··· Data ···

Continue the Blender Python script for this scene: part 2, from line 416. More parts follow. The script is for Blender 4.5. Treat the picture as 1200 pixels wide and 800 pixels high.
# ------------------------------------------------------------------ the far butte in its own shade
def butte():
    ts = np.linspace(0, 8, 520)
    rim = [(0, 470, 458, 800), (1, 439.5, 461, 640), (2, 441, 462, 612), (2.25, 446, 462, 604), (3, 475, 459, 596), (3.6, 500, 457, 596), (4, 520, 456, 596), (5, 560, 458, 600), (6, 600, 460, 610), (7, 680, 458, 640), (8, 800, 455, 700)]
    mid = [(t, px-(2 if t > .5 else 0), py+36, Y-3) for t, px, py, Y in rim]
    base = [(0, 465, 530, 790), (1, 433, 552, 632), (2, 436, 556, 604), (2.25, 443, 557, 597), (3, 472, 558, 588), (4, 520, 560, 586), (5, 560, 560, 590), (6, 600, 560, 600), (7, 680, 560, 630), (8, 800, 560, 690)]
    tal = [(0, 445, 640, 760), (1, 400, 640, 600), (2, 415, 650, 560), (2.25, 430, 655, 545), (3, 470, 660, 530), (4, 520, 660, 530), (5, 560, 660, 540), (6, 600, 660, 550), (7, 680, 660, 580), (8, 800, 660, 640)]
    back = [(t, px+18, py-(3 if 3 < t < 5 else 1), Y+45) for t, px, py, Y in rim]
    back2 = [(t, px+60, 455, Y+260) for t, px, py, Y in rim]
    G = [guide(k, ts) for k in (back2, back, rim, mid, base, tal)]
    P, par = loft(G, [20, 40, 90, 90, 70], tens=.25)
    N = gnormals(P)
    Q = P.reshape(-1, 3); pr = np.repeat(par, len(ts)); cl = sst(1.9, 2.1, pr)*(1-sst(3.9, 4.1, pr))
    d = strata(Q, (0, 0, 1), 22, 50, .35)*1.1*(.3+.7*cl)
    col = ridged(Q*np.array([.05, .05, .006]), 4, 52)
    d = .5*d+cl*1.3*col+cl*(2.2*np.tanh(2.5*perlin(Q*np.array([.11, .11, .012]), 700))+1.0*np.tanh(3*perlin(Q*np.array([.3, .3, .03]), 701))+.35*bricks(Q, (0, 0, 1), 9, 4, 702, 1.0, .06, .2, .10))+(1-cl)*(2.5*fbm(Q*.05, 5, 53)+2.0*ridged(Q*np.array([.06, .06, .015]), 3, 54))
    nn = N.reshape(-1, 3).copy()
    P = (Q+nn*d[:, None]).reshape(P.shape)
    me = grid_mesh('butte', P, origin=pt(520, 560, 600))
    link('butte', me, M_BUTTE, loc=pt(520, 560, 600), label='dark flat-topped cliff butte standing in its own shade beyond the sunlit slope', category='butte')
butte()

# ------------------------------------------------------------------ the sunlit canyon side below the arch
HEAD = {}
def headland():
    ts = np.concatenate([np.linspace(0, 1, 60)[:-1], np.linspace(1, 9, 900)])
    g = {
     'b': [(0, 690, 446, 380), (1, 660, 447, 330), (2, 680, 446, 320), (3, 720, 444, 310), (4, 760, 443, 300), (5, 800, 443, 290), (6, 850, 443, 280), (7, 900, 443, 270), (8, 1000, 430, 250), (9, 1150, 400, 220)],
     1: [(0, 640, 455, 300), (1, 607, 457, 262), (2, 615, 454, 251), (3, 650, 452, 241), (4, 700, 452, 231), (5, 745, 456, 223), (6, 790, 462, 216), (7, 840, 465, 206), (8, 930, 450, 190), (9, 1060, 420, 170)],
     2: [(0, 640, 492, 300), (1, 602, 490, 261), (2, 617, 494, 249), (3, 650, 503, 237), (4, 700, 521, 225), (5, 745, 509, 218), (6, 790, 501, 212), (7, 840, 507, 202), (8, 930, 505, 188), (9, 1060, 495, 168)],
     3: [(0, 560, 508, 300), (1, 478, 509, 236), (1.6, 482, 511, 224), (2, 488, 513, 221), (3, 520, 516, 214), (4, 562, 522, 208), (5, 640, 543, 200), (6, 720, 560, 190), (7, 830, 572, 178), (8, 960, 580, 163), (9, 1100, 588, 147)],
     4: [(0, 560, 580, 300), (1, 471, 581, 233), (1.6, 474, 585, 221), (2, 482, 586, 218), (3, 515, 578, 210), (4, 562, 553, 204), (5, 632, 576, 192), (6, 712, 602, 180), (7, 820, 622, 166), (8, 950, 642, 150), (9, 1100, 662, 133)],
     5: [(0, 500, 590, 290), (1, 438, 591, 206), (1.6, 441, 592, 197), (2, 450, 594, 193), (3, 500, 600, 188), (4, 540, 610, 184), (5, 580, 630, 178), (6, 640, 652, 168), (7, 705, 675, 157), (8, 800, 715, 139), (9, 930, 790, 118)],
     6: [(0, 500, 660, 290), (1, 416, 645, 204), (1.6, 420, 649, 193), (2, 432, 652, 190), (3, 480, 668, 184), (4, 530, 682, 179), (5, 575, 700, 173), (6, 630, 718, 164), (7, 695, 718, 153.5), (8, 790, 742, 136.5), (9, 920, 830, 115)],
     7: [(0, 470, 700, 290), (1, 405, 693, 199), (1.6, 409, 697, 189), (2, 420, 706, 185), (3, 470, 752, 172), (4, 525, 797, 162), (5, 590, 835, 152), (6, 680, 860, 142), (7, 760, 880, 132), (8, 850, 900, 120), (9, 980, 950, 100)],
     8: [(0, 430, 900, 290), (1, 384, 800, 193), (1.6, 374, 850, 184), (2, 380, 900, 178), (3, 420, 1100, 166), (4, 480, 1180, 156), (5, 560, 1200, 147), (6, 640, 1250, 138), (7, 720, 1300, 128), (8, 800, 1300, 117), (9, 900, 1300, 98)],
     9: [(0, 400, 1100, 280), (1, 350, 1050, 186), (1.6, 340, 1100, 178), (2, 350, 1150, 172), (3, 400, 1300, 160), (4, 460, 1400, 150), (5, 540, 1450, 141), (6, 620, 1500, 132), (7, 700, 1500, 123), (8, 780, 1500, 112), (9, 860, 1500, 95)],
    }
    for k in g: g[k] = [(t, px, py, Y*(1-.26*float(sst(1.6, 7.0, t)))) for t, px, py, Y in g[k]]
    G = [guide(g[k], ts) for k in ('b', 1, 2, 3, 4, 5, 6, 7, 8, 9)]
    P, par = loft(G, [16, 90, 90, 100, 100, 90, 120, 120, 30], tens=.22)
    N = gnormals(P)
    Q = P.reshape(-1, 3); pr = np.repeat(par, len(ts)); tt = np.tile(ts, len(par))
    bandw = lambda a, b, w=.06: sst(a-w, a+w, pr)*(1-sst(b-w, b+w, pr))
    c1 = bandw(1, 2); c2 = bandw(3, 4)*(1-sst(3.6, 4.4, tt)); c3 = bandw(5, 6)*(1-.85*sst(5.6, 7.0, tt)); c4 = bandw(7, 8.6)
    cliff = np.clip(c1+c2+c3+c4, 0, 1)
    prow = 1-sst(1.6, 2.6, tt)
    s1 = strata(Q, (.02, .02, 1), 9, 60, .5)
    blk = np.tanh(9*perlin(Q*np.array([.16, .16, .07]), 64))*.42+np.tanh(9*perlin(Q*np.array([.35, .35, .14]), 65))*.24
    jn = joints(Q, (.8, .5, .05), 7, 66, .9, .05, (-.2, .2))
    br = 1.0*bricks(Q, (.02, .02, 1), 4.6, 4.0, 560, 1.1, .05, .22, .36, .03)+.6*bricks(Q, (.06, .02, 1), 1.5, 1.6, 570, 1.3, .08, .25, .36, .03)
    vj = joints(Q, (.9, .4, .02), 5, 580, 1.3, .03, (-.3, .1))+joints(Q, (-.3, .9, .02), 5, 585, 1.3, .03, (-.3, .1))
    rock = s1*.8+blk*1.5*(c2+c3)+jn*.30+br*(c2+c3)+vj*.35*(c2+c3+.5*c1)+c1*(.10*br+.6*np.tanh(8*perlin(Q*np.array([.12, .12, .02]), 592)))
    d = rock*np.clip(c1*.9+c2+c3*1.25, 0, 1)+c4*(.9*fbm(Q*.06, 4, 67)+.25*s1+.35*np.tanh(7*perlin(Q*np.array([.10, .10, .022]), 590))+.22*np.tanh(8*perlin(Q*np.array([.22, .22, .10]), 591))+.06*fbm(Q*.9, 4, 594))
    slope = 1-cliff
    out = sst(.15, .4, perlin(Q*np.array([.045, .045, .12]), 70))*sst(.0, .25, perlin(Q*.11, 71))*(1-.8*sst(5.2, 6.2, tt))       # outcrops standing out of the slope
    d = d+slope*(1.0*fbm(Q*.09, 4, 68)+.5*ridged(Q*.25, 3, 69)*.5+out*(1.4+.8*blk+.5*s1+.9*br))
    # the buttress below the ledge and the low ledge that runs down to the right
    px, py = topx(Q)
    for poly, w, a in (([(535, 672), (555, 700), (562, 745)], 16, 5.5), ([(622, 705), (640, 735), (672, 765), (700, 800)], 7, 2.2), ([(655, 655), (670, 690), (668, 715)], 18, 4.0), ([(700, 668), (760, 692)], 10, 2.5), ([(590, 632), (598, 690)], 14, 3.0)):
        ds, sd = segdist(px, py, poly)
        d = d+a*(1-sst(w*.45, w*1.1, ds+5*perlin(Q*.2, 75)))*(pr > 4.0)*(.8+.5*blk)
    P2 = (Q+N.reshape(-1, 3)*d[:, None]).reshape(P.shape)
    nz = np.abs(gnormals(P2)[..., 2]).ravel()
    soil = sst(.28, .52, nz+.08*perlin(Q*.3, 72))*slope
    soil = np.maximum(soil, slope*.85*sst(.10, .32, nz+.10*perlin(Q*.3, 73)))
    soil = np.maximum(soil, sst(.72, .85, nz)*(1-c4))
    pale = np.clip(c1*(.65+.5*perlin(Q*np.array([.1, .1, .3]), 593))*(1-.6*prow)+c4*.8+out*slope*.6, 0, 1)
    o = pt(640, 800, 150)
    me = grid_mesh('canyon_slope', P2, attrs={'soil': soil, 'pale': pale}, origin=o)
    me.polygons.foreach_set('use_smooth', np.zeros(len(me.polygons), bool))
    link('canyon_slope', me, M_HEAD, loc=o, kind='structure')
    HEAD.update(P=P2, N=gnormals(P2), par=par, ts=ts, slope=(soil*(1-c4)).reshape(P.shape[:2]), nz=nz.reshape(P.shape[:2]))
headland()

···

# [Written request]
Look for lines containing the string "link" and copy them all.

# [Task solution]
    link('butte', me, M_BUTTE, loc=pt(520, 560, 600), label='dark flat-topped cliff butte standing in its own shade beyond the sunlit slope', category='butte')
    link('canyon_slope', me, M_HEAD, loc=o, kind='structure')